*TASK DESCRIPTION*: Without including any images, repeat the data exactly.

___ RAW DATA ___

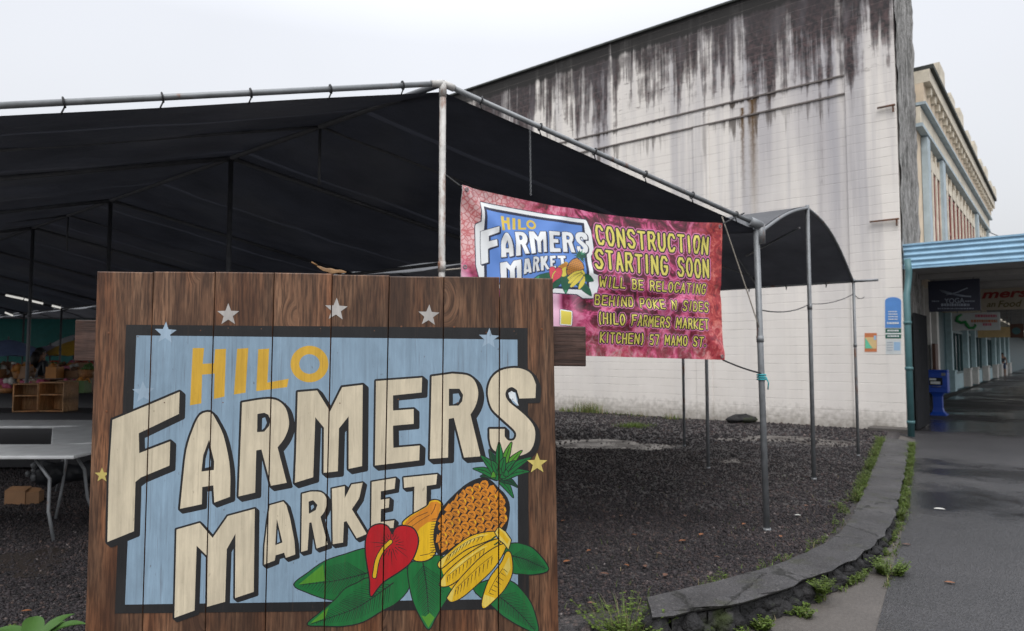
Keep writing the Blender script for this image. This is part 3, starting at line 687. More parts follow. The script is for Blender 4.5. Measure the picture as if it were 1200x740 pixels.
# ropes and chain
def rope(label, pts, m, r=.006, name='rope', sag=0):
    P = []
    for a, b in zip(pts, pts[1:]):
        for i in range(8): k = i / 8; P.append(a.lerp(b, k) - UP * sag * 4 * k * (1 - k))
    P.append(pts[-1]); t = MB(); t.tube(P, r, 6); o = t.build(name, m); return tag(o, label, 'rope')
NBAN = Vector((-ER.y, ER.x, 0)).normalized();
if NBAN.y > 0: NBAN = -NBAN                            # banner plane normal, towards the camera
BP0 = D0 + NBAN * .05
def bpx(px, py): return on_plane(px, py, BP0, NBAN)
pa = A0 + (gnd(889, 628, 0) - A0) * .3
rope('thin rope from the eave pipe slanting down to the grey corner post', [on_plane(846, 254, TOPA, NBAN), on_plane(891, 388, A0, NBAN)], M['rope'], .006)
rope('short rope from the lower right banner corner to the corner post', [bpx(847, 422), on_plane(893, 438, A0, NBAN)], M['black_cord'], .007, sag=.01)
rope('short dark rope from the upper left banner corner to the white post', [on_plane(519, 203, D0, NBAN), bpx(540, 219)], M['black_cord'], .008)
rope('short pale rope from the left banner edge to the white post', [on_plane(519, 317, D0, NBAN), bpx(540, 315)], M['rope'], .006)
rope('rope from the upper right banner corner up to the eave pipe', [bpx(846, 263), on_plane(872, 250, TOPA, NBAN)], M['black_cord'], .007)
rope('rope slung low between the tent posts in front of the white wall', [A0 + UP * 2.0, B0 + UP * 2.25, C0 + UP * 2.55, C0 + UP * 2.55 + (C0 - B0) * .3], M['black_cord'], .006, sag=.05)
mb = MB(); ca, cb_ = on_plane(621, 151, D0, NBAN), on_plane(622, 229, BP0, NBAN); n_ = 30
for i in range(n_):
    a, b = ca.lerp(cb_, i / n_), ca.lerp(cb_, (i + 1.15) / n_); s_ = (ER.normalized() if i % 2 else NBAN) * .008
    mb.tube([a, a.lerp(b, .5) + s_, b, a.lerp(b, .5) - s_, a], .0028, 4, 0, False)
tag(mb.build('chain', M['galv']), 'thin metal chain hanging from the tent pipe to the banner top', 'chain')
st_ = thing('strap', 'turquoise cord tied around the grey corner tent post', 'cord', A0 + UP * 1.38)
mb = MB(); c_ = A0 + (gnd(889, 628, 0) - A0) * .28 + UP * 1.40
for z in (-.02, 0, .02): mb.tube([c_ + UP * z + Vector((math.cos(a), math.sin(a), 0)) * .036 for a in [k * .55 for k in range(13)]], .008, 5, 0, False)
mb.tube([c_ + Vector((.03, -.03, 0)), c_ + Vector((.05, -.035, -.05)), c_ + Vector((.045, -.03, -.11))], .006, 5); mb.build('knot', M['cyan_strap'], st_)

# ------------------------------------------------------------------ planar painting helpers
def ccw(p):
    a = sum(p[i][0] * p[(i + 1) % len(p)][1] - p[(i + 1) % len(p)][0] * p[i][1] for i in range(len(p)))
    return p if a > 0 else p[::-1]
def hull(P):
    P = sorted(set((round(x, 4), round(y, 4)) for x, y in P))
    def half(Q):
        h = []
        for p in Q:
            while len(h) > 1 and (h[-1][0] - h[-2][0]) * (p[1] - h[-2][1]) - (h[-1][1] - h[-2][1]) * (p[0] - h[-2][0]) <= 0: h.pop()
            h.append(p)
        return h
    a, b = half(P), half(P[::-1]); return a[:-1] + b[:-1]
def disc(p, r, n=8, a0=.2): return [(p[0] + r * math.cos(a0 + 2 * math.pi * k / n), p[1] + r * math.sin(a0 + 2 * math.pi * k / n)) for k in range(n)]
class Art:
    def __init__(s): s.p = []
    def poly(s, pts, g, m): s.p.append((ccw([tuple(p) for p in pts]), g, m))
    def fat(s, pts, r, g, m, off=(0, 0), closed=True, n=8, r2=None):
        k = len(pts)
        for i in range(k if closed else k - 1):
            a, b = pts[i], pts[(i + 1) % k]; ra = r if r2 is None else r + (r2 - r) * i / max(k - 1, 1); rb = r if r2 is None else r + (r2 - r) * (i + 1) / max(k - 1, 1)
            P = disc(a, ra, n) + disc(b, rb, n)
            if off != (0, 0): P += disc((a[0] + off[0], a[1] + off[1]), ra, n) + disc((b[0] + off[0], b[1] + off[1]), rb, n)
            s.p.append((hull(P), g, m))
    def letter(s, pts, off, r, g, mf='p_cream', mo='p_black'):
        s.fat(pts, r, g, mo, off); s.poly(pts, g, mf)
    def solve(s, edges=(), eps=1e-4):
        V, Fc, Ed = [], [], []
        for pts, g, m in s.p:
            b = len(V); V += [Vector((float(x), float(y))) for x, y in pts]; Fc.append(list(range(b, b + len(pts))))
        for (a, b) in edges:
            Ed.append((len(V), len(V) + 1)); V += [Vector(a), Vector(b)]
        r = delaunay_2d_cdt(V, Ed, Fc, 1, eps, True)
        vs, fs, of = r[0], r[2], r[5]; out = {}
        for f, o in zip(fs, of):
            if not o: continue
            g, m = s.p[max(o)][1:]
            if m is None: continue
            out.setdefault(g, []).append((f, m))
        return vs, out
def Z(ox, oy, sc, *pts): return [(ox + x / sc, oy + y / sc) for x, y in pts]
def crom(P, n=4, closed=True):
    out = []; k = len(P); rg = range(k) if closed else range(k - 1)
    for i in rg:
        g = (lambda j: P[j % k]) if closed else (lambda j: P[min(max(j, 0), k - 1)])
        p0, p1, p2, p3 = g(i - 1), g(i), g(i + 1), g(i + 2)
        for q in range(n):
            t = q / n; t2 = t * t; t3 = t2 * t
            out.append(tuple(.5 * (2 * p1[d] + (p2[d] - p0[d]) * t + (2 * p0[d] - 5 * p1[d] + 4 * p2[d] - p3[d]) * t2 + (3 * p1[d] - p0[d] - 3 * p2[d] + p3[d]) * t3) for d in (0, 1)))
    if not closed: out.append(P[-1])
    return out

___

*SOLUTION TO THIS TASK*:
Keep writing the Blender script for this image. This is part 3, starting at line 687. More parts follow. The script is for Blender 4.5. Measure the picture as if it were 1200x740 pixels.
# ropes and chain
def rope(label, pts, m, r=.006, name='rope', sag=0):
    P = []
    for a, b in zip(pts, pts[1:]):
        for i in range(8): k = i / 8; P.append(a.lerp(b, k) - UP * sag * 4 * k * (1 - k))
    P.append(pts[-1]); t = MB(); t.tube(P, r, 6); o = t.build(name, m); return tag(o, label, 'rope')
NBAN = Vector((-ER.y, ER.x, 0)).normalized();
if NBAN.y > 0: NBAN = -NBAN                            # banner plane normal, towards the camera
BP0 = D0 + NBAN * .05
def bpx(px, py): return on_plane(px, py, BP0, NBAN)
pa = A0 + (gnd(889, 628, 0) - A0) * .3
rope('thin rope from the eave pipe slanting down to the grey corner post', [on_plane(846, 254, TOPA, NBAN), on_plane(891, 388, A0, NBAN)], M['rope'], .006)
rope('short rope from the lower right banner corner to the corner post', [bpx(847, 422), on_plane(893, 438, A0, NBAN)], M['black_cord'], .007, sag=.01)
rope('short dark rope from the upper left banner corner to the white post', [on_plane(519, 203, D0, NBAN), bpx(540, 219)], M['black_cord'], .008)
rope('short pale rope from the left banner edge to the white post', [on_plane(519, 317, D0, NBAN), bpx(540, 315)], M['rope'], .006)
rope('rope from the upper right banner corner up to the eave pipe', [bpx(846, 263), on_plane(872, 250, TOPA, NBAN)], M['black_cord'], .007)
rope('rope slung low between the tent posts in front of the white wall', [A0 + UP * 2.0, B0 + UP * 2.25, C0 + UP * 2.55, C0 + UP * 2.55 + (C0 - B0) * .3], M['black_cord'], .006, sag=.05)
mb = MB(); ca, cb_ = on_plane(621, 151, D0, NBAN), on_plane(622, 229, BP0, NBAN); n_ = 30
for i in range(n_):
    a, b = ca.lerp(cb_, i / n_), ca.lerp(cb_, (i + 1.15) / n_); s_ = (ER.normalized() if i % 2 else NBAN) * .008
    mb.tube([a, a.lerp(b, .5) + s_, b, a.lerp(b, .5) - s_, a], .0028, 4, 0, False)
tag(mb.build('chain', M['galv']), 'thin metal chain hanging from the tent pipe to the banner top', 'chain')
st_ = thing('strap', 'turquoise cord tied around the grey corner tent post', 'cord', A0 + UP * 1.38)
mb = MB(); c_ = A0 + (gnd(889, 628, 0) - A0) * .28 + UP * 1.40
for z in (-.02, 0, .02): mb.tube([c_ + UP * z + Vector((math.cos(a), math.sin(a), 0)) * .036 for a in [k * .55 for k in range(13)]], .008, 5, 0, False)
mb.tube([c_ + Vector((.03, -.03, 0)), c_ + Vector((.05, -.035, -.05)), c_ + Vector((.045, -.03, -.11))], .006, 5); mb.build('knot', M['cyan_strap'], st_)

# ------------------------------------------------------------------ planar painting helpers
def ccw(p):
    a = sum(p[i][0] * p[(i + 1) % len(p)][1] - p[(i + 1) % len(p)][0] * p[i][1] for i in range(len(p)))
    return p if a > 0 else p[::-1]
def hull(P):
    P = sorted(set((round(x, 4), round(y, 4)) for x, y in P))
    def half(Q):
        h = []
        for p in Q:
            while len(h) > 1 and (h[-1][0] - h[-2][0]) * (p[1] - h[-2][1]) - (h[-1][1] - h[-2][1]) * (p[0] - h[-2][0]) <= 0: h.pop()
            h.append(p)
        return h
    a, b = half(P), half(P[::-1]); return a[:-1] + b[:-1]
def disc(p, r, n=8, a0=.2): return [(p[0] + r * math.cos(a0 + 2 * math.pi * k / n), p[1] + r * math.sin(a0 + 2 * math.pi * k / n)) for k in range(n)]
class Art:
    def __init__(s): s.p = []
    def poly(s, pts, g, m): s.p.append((ccw([tuple(p) for p in pts]), g, m))
    def fat(s, pts, r, g, m, off=(0, 0), closed=True, n=8, r2=None):
        k = len(pts)
        for i in range(k if closed else k - 1):
            a, b = pts[i], pts[(i + 1) % k]; ra = r if r2 is None else r + (r2 - r) * i / max(k - 1, 1); rb = r if r2 is None else r + (r2 - r) * (i + 1) / max(k - 1, 1)
            P = disc(a, ra, n) + disc(b, rb, n)
            if off != (0, 0): P += disc((a[0] + off[0], a[1] + off[1]), ra, n) + disc((b[0] + off[0], b[1] + off[1]), rb, n)
            s.p.append((hull(P), g, m))
    def letter(s, pts, off, r, g, mf='p_cream', mo='p_black'):
        s.fat(pts, r, g, mo, off); s.poly(pts, g, mf)
    def solve(s, edges=(), eps=1e-4):
        V, Fc, Ed = [], [], []
        for pts, g, m in s.p:
            b = len(V); V += [Vector((float(x), float(y))) for x, y in pts]; Fc.append(list(range(b, b + len(pts))))
        for (a, b) in edges:
            Ed.append((len(V), len(V) + 1)); V += [Vector(a), Vector(b)]
        r = delaunay_2d_cdt(V, Ed, Fc, 1, eps, True)
        vs, fs, of = r[0], r[2], r[5]; out = {}
        for f, o in zip(fs, of):
            if not o: continue
            g, m = s.p[max(o)][1:]
            if m is None: continue
            out.setdefault(g, []).append((f, m))
        return vs, out
def Z(ox, oy, sc, *pts): return [(ox + x / sc, oy + y / sc) for x, y in pts]
def crom(P, n=4, closed=True):
    out = []; k = len(P); rg = range(k) if closed else range(k - 1)
    for i in rg:
        g = (lambda j: P[j % k]) if closed else (lambda j: P[min(max(j, 0), k - 1)])
        p0, p1, p2, p3 = g(i - 1), g(i), g(i + 1), g(i + 2)
        for q in range(n):
            t = q / n; t2 = t * t; t3 = t2 * t
            out.append(tuple(.5 * (2 * p1[d] + (p2[d] - p0[d]) * t + (2 * p0[d] - 5 * p1[d] + 4 * p2[d] - p3[d]) * t2 + (3 * p1[d] - p0[d] - 3 * p2[d] + p3[d]) * t3) for d in (0, 1)))
    if not closed: out.append(P[-1])
    return out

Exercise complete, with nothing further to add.